This may sound strange, but there seems to be is a part of me that is utterly without courage. It exists as a deep dent in my personality. Like a broken wrist to an Olympic athlete, it has the power to pull me off course, to drag down the all-I-can-be desire for my own life. Maybe it’s a remnant from childhood, a withering emotional shyness that seems so wildly out of place. It’s definitely something I’ve always wanted to overcome. It may sound silly to you, but I’m still bothered by it.
I can’t give a party. The following fears overwhelm me before I can even get started. “I’m not important enough.” “Who would come?” “I shouldn’t spend the money.” “This or that will go wrong.” I get so hung up on the details that . . . you get the picture.

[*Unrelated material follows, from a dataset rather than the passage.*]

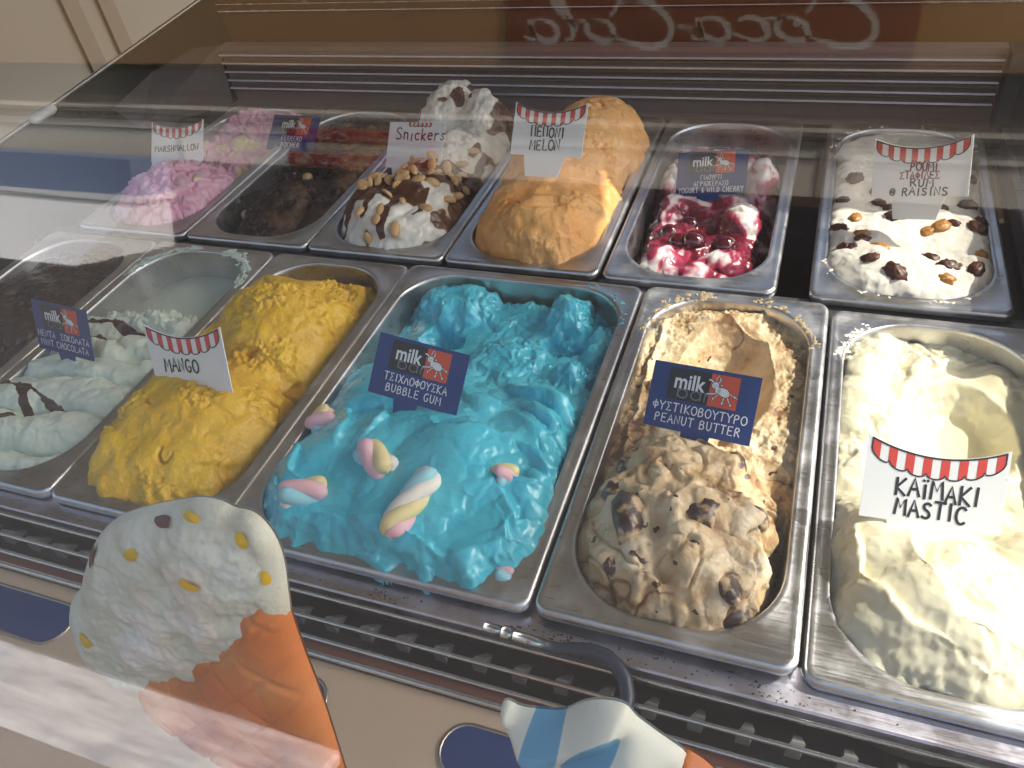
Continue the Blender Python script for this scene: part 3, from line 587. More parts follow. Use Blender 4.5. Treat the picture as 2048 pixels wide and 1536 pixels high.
# ------------------------------------------------------------------ flavour signs
PAPER = plain('white_card', (.80, .80, .79), .45, var=.02); RED = plain('print_red', (.62, .055, .04), .45, var=.06); INK = plain('marker_ink', (.012, .012, .014), .5, var=.05)
REDINK = plain('red_ink', (.17, .02, .03), .5, var=.1); NAVY = plain('print_navy', (.010, .034, .165), .32, var=.06); BLACK = plain('print_black', (.010, .009, .008), .35); ORANGE = plain('print_orange', (.66, .085, .03), .4)
WHITEP = plain('print_white', (.78, .78, .80), .4, var=.02); GREYP = plain('print_grey', (.17, .18, .19), .4)
def arc(cx, cy, rx, ry, a0, a1, n=10): return [(cx + rx * math.cos(R(a0 + (a1 - a0) * k / n)), cy + ry * math.sin(R(a0 + (a1 - a0) * k / n))) for k in range(n + 1)]
ST = {  # single-stroke capitals in a 0.7 x 1 box
    'A': [[(0, 0), (.35, 1), (.7, 0)], [(.14, .38), (.56, .38)]], 'B': [[(.05, 0), (.05, 1), (.45, .96), (.58, .78), (.42, .55), (.05, .52)], [(.42, .55), (.65, .3), (.5, .03), (.05, 0)]],
    'C': [arc(.38, .5, .36, .5, 50, 310, 14)], 'D': [[(.05, 0), (.05, 1), (.4, .95), (.66, .55), (.4, .06), (.05, 0)]], 'E': [[(.62, 1), (.08, 1), (.05, 0), (.62, 0)], [(.06, .52), (.5, .52)]],
    'G': [arc(.38, .5, .36, .5, 55, 300, 14) + [(.66, .42), (.42, .42)]], 'I': [[(.2, 1), (.2, 0)]], 'K': [[(.06, 1), (.06, 0)], [(.62, 1), (.08, .45), (.66, 0)]], 'L': [[(.1, 1), (.08, 0), (.62, .02)]],
    'M': [[(0, 0), (.08, 1), (.38, .42), (.68, 1), (.76, 0)]], 'N': [[(.04, 0), (.06, 1), (.62, .02), (.64, 1)]], 'O': [arc(.36, .5, .36, .5, 95, 455, 18)], 'P': [[(.06, 0), (.06, 1), (.45, .98), (.62, .76), (.45, .52), (.06, .48)]],
    'R': [[(.06, 0), (.06, 1), (.45, .98), (.6, .76), (.42, .55), (.06, .5)], [(.3, .5), (.64, 0)]], 'S': [[(.6, .88), (.4, 1), (.12, .88), (.14, .62), (.5, .45), (.62, .2), (.4, .0), (.06, .1)]], 'T': [[(0, 1), (.7, 1)], [(.36, 1), (.34, 0)]],
    'U': [[(.05, 1), (.05, .3), (.2, .02), (.45, .02), (.62, .3), (.62, 1)]], 'W': [[(0, 1), (.16, 0), (.38, .65), (.58, 0), (.76, 1)]], 'H': [[(.06, 0), (.06, 1)], [(.6, 0), (.6, 1)], [(.06, .5), (.6, .5)]],
    'Π': [[(.06, 0), (.06, 1), (.62, 1), (.62, 0)]], 'Σ': [[(.62, .95), (.06, 1), (.38, .52), (.04, 0), (.66, .05)]], 'Φ': [arc(.36, .52, .34, .26, 90, 450, 16), [(.36, 1), (.36, 0)]], 'Δ': [[(0, 0), (.36, 1), (.72, 0), (0, 0)]], '@': [arc(.3, .52, .13, .16, -20, 330, 10) + [(.46, .3)] + arc(.32, .5, .34, .46, 0, 330, 16)],
    'Ï': [[(.2, .82), (.2, 0)], [(.06, 1.08), (.08, 1.1)], [(.33, 1.08), (.35, 1.1)]], 'n': [[(.06, .6), (.06, 0)], [(.06, .4), (.26, .6), (.46, .45), (.46, 0)]], 'i': [[(.2, .6), (.2, 0)], [(.2, .86), (.21, .88)]], 'ı': [[(.2, .6), (.2, 0)]], 'c': [arc(.3, .3, .26, .3, 50, 310, 10)],
    'k': [[(.06, 1), (.06, 0)], [(.46, .6), (.08, .28), (.5, 0)]], 'e': [[(.06, .32), (.5, .36)] + arc(.28, .3, .24, .3, 20, 310, 12)], 'r': [[(.06, .6), (.06, 0)], [(.06, .38), (.22, .58), (.44, .56)]], 's': [[(.46, .52), (.26, .6), (.1, .46), (.42, .2), (.3, 0), (.04, .08)]],
    'b': [[(.04, 1), (.04, .04)], arc(.34, .3, .3, .3, 90, 450, 16)], 'a': [arc(.34, .3, .3, .3, 90, 450, 16), [(.64, .6), (.64, 0)]], 'l': [[(.1, 1), (.1, 0)]], 'F': [[(.62, 1), (.08, 1), (.08, 0)], [(.08, .52), (.52, .52)]], 'Γ': [[(.6, 1), (.08, 1), (.08, 0)]], 'Y': [[(0, 1), (.36, .48), (.72, 1)], [(.36, .5), (.36, 0)]], 'X': [[(.02, 1), (.68, 0)], [(.68, 1), (.02, 0)]], 'Λ': [[(0, 0), (.36, 1), (.72, 0)]], '&': [[(.72, 0), (.2, .7), (.3, 1), (.5, .85), (.12, .4), (.14, .1), (.4, 0), (.68, .4)]], 'o': [arc(.3, .3, .28, .3, 90, 450, 14)]}
WID = {'I': .4, 'Ï': .4, 'M': .8, 'W': .8, ' ': .4, 'n': .54, 'i': .36, 'ı': .36, 'c': .54, 'k': .54, 'e': .56, 'r': .46, 's': .5, 'l': .25, 'b': .72, 'a': .72}
def smooth_poly(p, n=2):
    for _ in range(n):
        if len(p) < 3: return p
        q = [p[0]]
        for a, b in zip(p, p[1:]): q += [(a[0] * .75 + b[0] * .25, a[1] * .75 + b[1] * .25), (a[0] * .25 + b[0] * .75, a[1] * .25 + b[1] * .75)]
        p = q + [p[-1]]
    return p
def strokes(mb, text, cx, y, h, sw, z, mi=0, jit=.05, aspect=1., space=.16, slant=.0, rnd=0, drift=0., curve=1):
    text = text.translate(str.maketrans('ΤΙΟΥΚΑΒΡΜΝΕΧΗΖ', 'TIOYKABPMNEXHZ')); rr = random.Random(text + str(rnd)); tot = sum(WID.get(c, .7) + space for c in text) - space; x = -tot / 2
    for i, c in enumerate(text):
        dy = rr.uniform(-jit, jit) * 1.3; sc = 1 + rr.uniform(-jit, jit); rot = rr.uniform(-jit, jit)
        for st in ST.get(c, []):
            p = st if len(st) < 3 or len(st) > 9 or c in 'AMNWΠΣΔELKHTΦIÏ' else smooth_poly(st, curve)
            if 2 < len(st) <= 9 and c in 'AMNWΠΣΔELKH': p = smooth_poly(st, 1) if False else st
            pts = [(cx + (x + (u * sc + slant * v - rot * v)) * h * aspect, y + (v * sc + dy + rot * u) * h + drift * (x + u) * h) for u, v in p]
            mb.ribbon(pts, sw, z, mi); z += 2e-6
        x += WID.get(c, .7) + space
def font_mesh(mb, text, cx, y, size, z, mi=0, sx=1., bold=.0, shear=0., maxw=None):
    cu = bpy.data.curves.new('t', 'FONT'); cu.body = text; cu.size = 1; cu.offset = bold; cu.shear = shear; cu.align_x = 'CENTER'; cu.fill_mode = 'FRONT'; cu.resolution_u = 3
    ob = bpy.data.objects.new('t', cu); COL.objects.link(ob); dg = bpy.context.evaluated_depsgraph_get(); me = ob.evaluated_get(dg).to_mesh()
    xs = [v.co.x for v in me.vertices]; w = max(xs) - min(xs); mid = (max(xs) + min(xs)) / 2
    k = size * sx
    if maxw: k = min(k, maxw / w)
    mb.add([(cx + (v.co.x - mid) * k, y + v.co.y * size, z) for v in me.vertices], [tuple(p.vertices) for p in me.polygons], mi)
    ob.evaluated_get(dg).to_mesh_clear(); bpy.data.objects.remove(ob); bpy.data.curves.remove(cu)
POSE = {
'kaimaki': ((0.2298, -0.2467, 0.022), .0820, .0525, ((0.9934, 0.0951, -0.0637), (-0.0144, 0.6556, 0.755))),
'mango': ((-0.3422, -0.2405, 0.0235), .0880, .0563, ((0.9904, -0.027, 0.1352), (-0.1134, 0.3983, 0.9102))),
'melon': ((-0.1321, 0.1192, 0.0697), .0840, .0538, ((0.9849, -0.1582, 0.0709), (0.0317, 0.5665, 0.8235))),
'rum': ((0.2277, 0.124, 0.0447), .0830, .0531, ((0.9252, -0.3, 0.2325), (-0.1104, 0.3734, 0.9211))),
'marsh': ((-0.6693, 0.1584, 0.0162), .0840, .0538, ((0.9965, 0.0634, 0.0543), (-0.0823, 0.6405, 0.7635))),
'snick': ((-0.3257, 0.1765, 0.0147), .0840, .0554, ((0.9819, -0.165, 0.0929), (0.029, 0.6158, 0.7874))),
'bg': ((-0.1445, -0.2171, 0.0243), .0800, .0496, ((0.9935, -0.0644, -0.0938), (0.113, 0.6558, 0.7464))),
'pb': ((0.0767, -0.1964, 0.0177), .0800, .0496, ((0.9854, -0.1517, 0.0777), (0.0513, 0.6991, 0.7132))),
'mint': ((-0.5211, -0.2133, 0.0108), .0800, .0496, ((0.993, -0.113, 0.0335), (0.0137, 0.3933, 0.9193))),
'ferr': ((-0.5454, 0.2357, -0.0011), .0820, .0508, ((0.9925, -0.1131, 0.047), (0.0564, 0.763, 0.6439))),
'yog': ((0.03, 0.1961, -0.0072), .0780, .0484, ((0.9874, -0.0619, 0.1453), (-0.0677, 0.6653, 0.7435)))}
def sign_root(key, label, group):
    p, w, h, (ax, ay) = POSE[key]; ax = Vector(ax).normalized(); ay = Vector(ay); ay = (ay - ax * ax.dot(ay)).normalized(); az = ax.cross(ay)
    t = empty('flavour_sign'); t.matrix_world = Matrix(((ax.x, ay.x, az.x, p[0]), (ax.y, ay.y, az.y, p[1]), (ax.z, ay.z, az.z, p[2]), (0, 0, 0, 1)))
    tag(t, label, 'flavour sign', group); return t, w, h
def plate(mb, poly, th=.0009, mi=0):
    mb.prism(poly, -th, 0, mi)
def awning_sign(key, lines, label, stem=(.2, .78, .16, .7), sz=.17, small=False, ink=None, asp=.80):
    t, w, h = sign_root(key, label, 'white flavour signs with a red striped awning'); hw = w / 2; mb = MB()
    sag = .115 * w if not small else 0; topc = [(-hw + w * k / 16, h - sag * (1 - (2 * k / 16 - 1) ** 2)) for k in range(17)]
    s0, s1, s2, s3 = [(-hw + q * w) for q in stem]; dp = .40 * h
    poly = [(-hw, 0), (s0, 0), (s2, -dp), (s3, -dp), (s1, 0), (hw, 0)] + topc[::-1]
    # concave outline: build as quads strip (top band) plus stem
    n = 17; vs = []; 
    for z in (0, -.0009): vs += [(x, y, z) for x, y in topc] + [(x, 0, z) for x, _ in topc]
    fs = [(n + i, n + i + 1, i + 1, i) for i in range(n - 1)] + [(2 * n + i, 2 * n + i + 1, 3 * n + i + 1, 3 * n + i) for i in range(n - 1)]
    fs += [(i, i + 1, 2 * n + i + 1, 2 * n + i) for i in range(n - 1)] + [(n + i + 1, n + i, 3 * n + i, 3 * n + i + 1) for i in range(n - 1)] + [(0, 2 * n, 3 * n, n), (n - 1, 2 * n - 1, 4 * n - 1, 3 * n - 1)]
    mb.add(vs, fs); mb.prism([(s0, 0), (s2, -dp), (s3, -dp), (s1, 0)], -.0009, 0); mb.build('plate', PAPER, t)
    aw = MB(); nst = 15 if not small else 11; z = .00015
    x0, x1 = (-hw + .03 * w, hw - .03 * w) if not small else (-.14 * w, .26 * w)
    def yt(x): return h - sag * (1 - (x / hw) ** 2) - .01 * w if not small else h - .0004
    nsc = 7 if not small else 6; dep = .125 * w if not small else .03 * w; sd = .035 * w if not small else .03 * w
    def yb(x):
        u = (x - x0) / (x1 - x0) * nsc; f_ = u - math.floor(u) if u < nsc else 1.; return yt(x) - dep - sd * math.sqrt(max(0, 1 - (2 * f_ - 1) ** 2)) + (.045 * w * (2 * (x - x0) / (x1 - x0) - 1) ** 4 if not small else 0)
    for i in range(0, nst, 2):
        a, b = x0 + (x1 - x0) * i / nst, x0 + (x1 - x0) * (i + 1) / nst; m = 6; xs = [a + (b - a) * k / m for k in range(m + 1)]
        aw.add([(x, yb(x) + .0003, z) for x in xs] + [(x, yt(x), z) for x in xs], [(k, k + 1, m + 2 + k, m + 1 + k) for k in range(m)], 0)
    lw = .011 * w; N = 84; xs = [x0 + (x1 - x0) * k / N for k in range(N + 1)]
    aw.ribbon([(x, yb(x)) for x in xs], lw, z + .0001, 1)
    if not small: aw.ribbon([(x, yt(x)) for x in xs], lw * 1.2, z + .00012, 1)
    for x in (x0, x1): aw.ribbon([(x, yt(x)), (x, yb(x))], lw, z + .00014, 1)
    aw.build('awning_print', [RED, INK], t)
    tx = MB()
    for i, (s, cx, y, sc_) in enumerate(lines): strokes(tx, s, cx * w, y * h, sz * h * sc_, .0205 * w * (1.0 if sc_ > .9 else .8), .0003, jit=.06, aspect=asp, space=.2, rnd=i)
    tx.build('lettering', ink or INK, t); return t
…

In addition, even going to a party is a stress maker for me. “Well, if they would invite me, it can’t be much of a party.” “Maybe if I arrive late they won‘t notice me.” “It takes too long to get dressed.” And sometimes I make sure it does. “I’ll forget people’s names.” My mother not only forgot names, she
practiced forgetting them. “Where’s the wall? Maybe I’m wearing the same color.” All the insecurities and insufficiencies of early childhood seem to show up when I’m standing in a crowd. Because I was tall even as a child, my father put me in school at age four when everyone else was five. I missed one-fifth of everyone else’s learning experience. Socialization was not a highly developed family trait, you see. Stardom was easy, being comfortable in a crowd was not.

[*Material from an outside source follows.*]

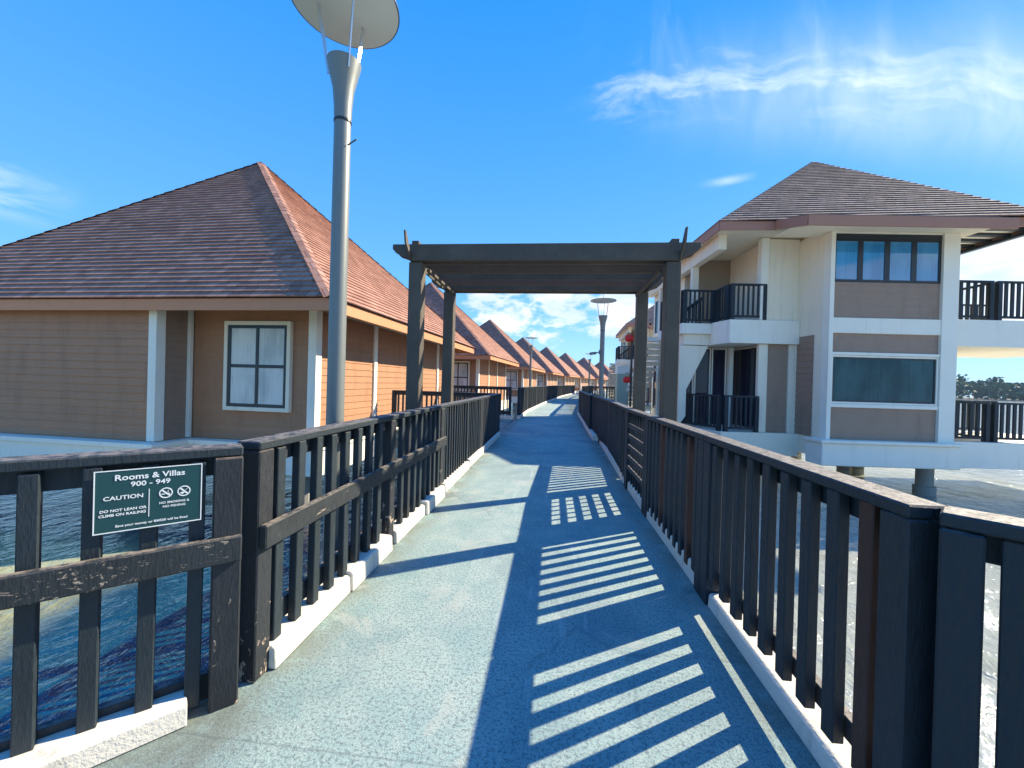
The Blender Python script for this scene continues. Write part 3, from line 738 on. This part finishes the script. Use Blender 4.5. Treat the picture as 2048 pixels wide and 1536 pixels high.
    # platform
    MB().prism([(xl-.3, yb-.22), (xb+.22, yb-.22), (xb+.22, yw-.22), (xr+.25, yw-.22), (xr+.25, yk+.25), (xl-.3, yk+.25)], -.62, zb-.022).build('platform', M['white'], root, bevel=.01)
    MB().prism([(xl-.33, yb-.26), (xb+.26, yb-.26), (xb+.26, yw-.26), (xr+.29, yw-.26), (xr+.29, yk+.28), (xl-.33, yk+.28)], zb-.12, zb-.019).build('platform_lip', M['white'], root, bevel=.008)
    for px_ in (xr-.6, (xr+xl)/2, xl+.8):
        for py_ in (yw+.5, (yw+yk)/2, yk-.6):
            o = MB().lathe([(.22, -3.9), (.22, -.625)], 16, (px_, py_)).build('pile', M['concrete'], root)
    return root
ROW = [ # apex positions and headings of the villas, near to far
 (-10.10, 12.16), (-8.91, 28.10), (-7.24, 44.82), (-4.77, 62.14), (-1.36, 77.81), (2.74, 91.97), (8.02, 106.35), (14.2, 122.0), (20.4, 136.5)]
villa((-4.20, 7.12), -R(3.0), apex=(-6.15, 5.25), za=8.72, wx=12.3, wy=11.0, label='nearest brown villa at left, its white framed window facing the walkway')
names = ['second villa in the left row, just behind the pergola post', 'third villa in the left row, its roof rising over the second', 'fourth villa in the left row, behind the slim left lamp post',
         'fifth villa in the left row, right of the slim left lamp post', 'sixth villa in the left row, between the two small lamp heads', 'seventh villa in the left row, at the small distant lamp post',
         'eighth villa in the left row, directly behind the tall lamp post pole', 'last villa in the left row, right of the tall lamp post pole']
proto = None
for i in range(1, 9):
    ax, ay = ROW[i]; px_, py_ = ROW[i-1]; nx_, ny_ = ROW[min(i+1, 8)]
    h = -math.atan2(nx_-px_, ny_-py_)
    if i == 1: h = -R(4.5)
    c_, s_ = math.cos(h), math.sin(h); lx, ly = -5.75, 5.0
    F = (ax-(lx*c_-ly*s_), ay-(lx*s_+ly*c_))
    if proto is None:
        proto = villa(F, h, wx=11.5, wy=10.2, apex=(lx, ly), za=8.5, label=names[0], win=(-2.95, -1.50)); v = proto
    else:
        v = copy_tree(proto); v.location = (F[0], F[1], 0); v.rotation_euler = (0, 0, h); v['label'] = names[i-1]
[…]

Then a small miracle occurred. I turned 75. And a little birdie inside chirped “CELEBRATE!” This time it was a command. Do it or die. Well, not really. In truth, the inner message was so forthright and clear that I went forth promptly for the next two weeks, concentrating on this party. I prepared, made lists, oh, did I make lists. Three hours was spent on who should meet whom. Invitations were crafted, colored, and worded with the utmost care. Musicians were sought out. A perfect pianist for one end of the house, a classical banjo player, as a mood lifter, for the other end, out in the garden. A classical banjo player? Not easy to find, but that’s what I wanted. The food must be catered. After all this was a real party, so it had to be presented with effortless brilliance. I’d never done this before. No wonder I was on pins and needles, gasping all the way to the final moment. What’s wrong with me, I wondered? Was I attempting the impossible, to be defeated by self-doubt, the finality of “I’ll never do this again?"
Five hours before the first guest was to arrive, I was so stressed out that I paused for a moment to open a little gift sent to me by Laren Stover from MAC Cosmetics. The distraction of those little pots of rouge, tubes of gold, and lipstick temptations successfully quieted my nerves. That evening, the event and all that had been foretold by me turned into...the party of a lifetime! Everyone agreed when I spontaneously said, “This is the best party I’ve ever been to, the best party I’ll ever go to.” Indeed it was, in every way, as many people concurred by phone the next day.
It turned out to be a true celebration for everyone and not just a gathering to praise Julie. It was a party for those who had participated in my life and given me so much from their lives. It was, happily, a celebration about the people I loved.